In the poem, it seems as if the birch tree symbolizes the speaker’s method of returning to this state of innocence because Frost says, “I’d like to go by climbing a birch tree…. till the tree could bear no more, but dipped its top and me down again. ” (ll. 54-57). This implies that he wants to go back whenever responsibility is too much for him. You also see the stages of the tree bending. At first Birches are just swaying in the wind, “When I see the birches bend left and right across the lines of straighter darker trees,” (ll. 1, 2). They haven’t been fully bent. This is the speaker in his youth.

But then Frost goes on to say, “And they seem not to break; though once they are bowed so low for long, they never right themselves. ” (ll. 15, 16). And this is the speaker in his adulthood, already bent over with responsibility, and it’s too late to go back to that state of innocence again. But it seems as if in the end, the speaker, all though he keeps on wishing, knows that he can never return to the time of pre-responsibility. When life was carefree and good. Frost implies through this poem that life is full of responsibility and its good to do them, but even the most responsible wish for a break every once and a while.

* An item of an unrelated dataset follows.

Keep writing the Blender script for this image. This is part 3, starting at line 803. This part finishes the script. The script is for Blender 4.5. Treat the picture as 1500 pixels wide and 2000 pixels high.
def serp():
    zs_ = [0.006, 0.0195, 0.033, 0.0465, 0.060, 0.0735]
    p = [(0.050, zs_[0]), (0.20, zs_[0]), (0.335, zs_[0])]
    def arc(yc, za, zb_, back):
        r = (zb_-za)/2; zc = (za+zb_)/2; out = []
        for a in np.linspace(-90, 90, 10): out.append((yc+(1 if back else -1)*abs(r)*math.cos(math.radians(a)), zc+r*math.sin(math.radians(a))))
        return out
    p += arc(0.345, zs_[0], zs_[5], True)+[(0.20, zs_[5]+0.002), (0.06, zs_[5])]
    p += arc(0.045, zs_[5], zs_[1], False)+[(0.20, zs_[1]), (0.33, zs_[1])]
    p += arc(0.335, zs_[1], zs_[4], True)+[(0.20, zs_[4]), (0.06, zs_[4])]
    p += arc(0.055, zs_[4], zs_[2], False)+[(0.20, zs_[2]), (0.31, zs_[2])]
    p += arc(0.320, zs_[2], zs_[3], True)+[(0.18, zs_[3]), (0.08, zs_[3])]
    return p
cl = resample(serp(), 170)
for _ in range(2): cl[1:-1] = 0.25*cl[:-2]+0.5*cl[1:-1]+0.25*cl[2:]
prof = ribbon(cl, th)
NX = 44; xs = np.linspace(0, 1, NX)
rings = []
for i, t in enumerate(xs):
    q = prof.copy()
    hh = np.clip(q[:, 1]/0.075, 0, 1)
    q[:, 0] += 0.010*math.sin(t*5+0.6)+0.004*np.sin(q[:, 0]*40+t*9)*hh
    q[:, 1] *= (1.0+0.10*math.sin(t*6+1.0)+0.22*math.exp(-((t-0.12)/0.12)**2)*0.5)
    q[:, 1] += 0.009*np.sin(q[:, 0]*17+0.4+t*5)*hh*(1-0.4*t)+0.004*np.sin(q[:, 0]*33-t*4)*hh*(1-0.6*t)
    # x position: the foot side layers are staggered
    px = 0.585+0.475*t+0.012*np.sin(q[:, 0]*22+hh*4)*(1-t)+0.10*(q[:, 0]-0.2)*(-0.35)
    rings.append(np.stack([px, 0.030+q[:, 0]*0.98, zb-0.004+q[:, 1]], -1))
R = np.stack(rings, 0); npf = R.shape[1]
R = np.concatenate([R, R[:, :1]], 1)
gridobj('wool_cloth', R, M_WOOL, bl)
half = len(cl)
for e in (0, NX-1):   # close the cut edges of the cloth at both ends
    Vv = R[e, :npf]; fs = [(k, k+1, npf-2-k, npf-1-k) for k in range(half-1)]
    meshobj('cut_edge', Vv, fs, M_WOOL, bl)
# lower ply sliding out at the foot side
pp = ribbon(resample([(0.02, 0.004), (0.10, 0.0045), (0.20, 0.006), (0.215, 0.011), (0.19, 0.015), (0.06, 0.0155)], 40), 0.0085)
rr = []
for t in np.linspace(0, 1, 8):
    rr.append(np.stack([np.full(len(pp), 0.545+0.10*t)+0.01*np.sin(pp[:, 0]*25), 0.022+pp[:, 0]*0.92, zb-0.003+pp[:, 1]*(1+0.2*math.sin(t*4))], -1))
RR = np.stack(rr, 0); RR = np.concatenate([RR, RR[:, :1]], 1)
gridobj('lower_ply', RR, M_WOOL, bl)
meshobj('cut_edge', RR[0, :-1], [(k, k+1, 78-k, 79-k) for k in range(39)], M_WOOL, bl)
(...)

In the next poem by Tennyson, Tennyson approaches the theme of responsibility a little differently. Again Tennyson is using Ulysses, but this time he is with his man. And instead of the men in the poem, after a brief spell and relaxing, go back to there homes and resume life, they stay on the Island of the Lotus Eaters. The poem starts off with the men arriving on the Island, and Ulysses observes, “And like a downward smoke, the slender stream along the cliff to fall and pause and fall did seem.

” (ll. 8, 9). Everything on the island is moving so slow. The stream seems to fall, then pause, then fall again. The imagery creates a picture as if the reader is there at the scene. Then the people of the island come out and welcome them with a plant: the lotus flower. After the Men eat them they start singing. Tennyson again utilizes diction with the line, ” Than tir’d eyelids upon tir’d eyes. ” (ll. 51). The repetition of the word “tir’d” emphasizes exactly how tired the men have become.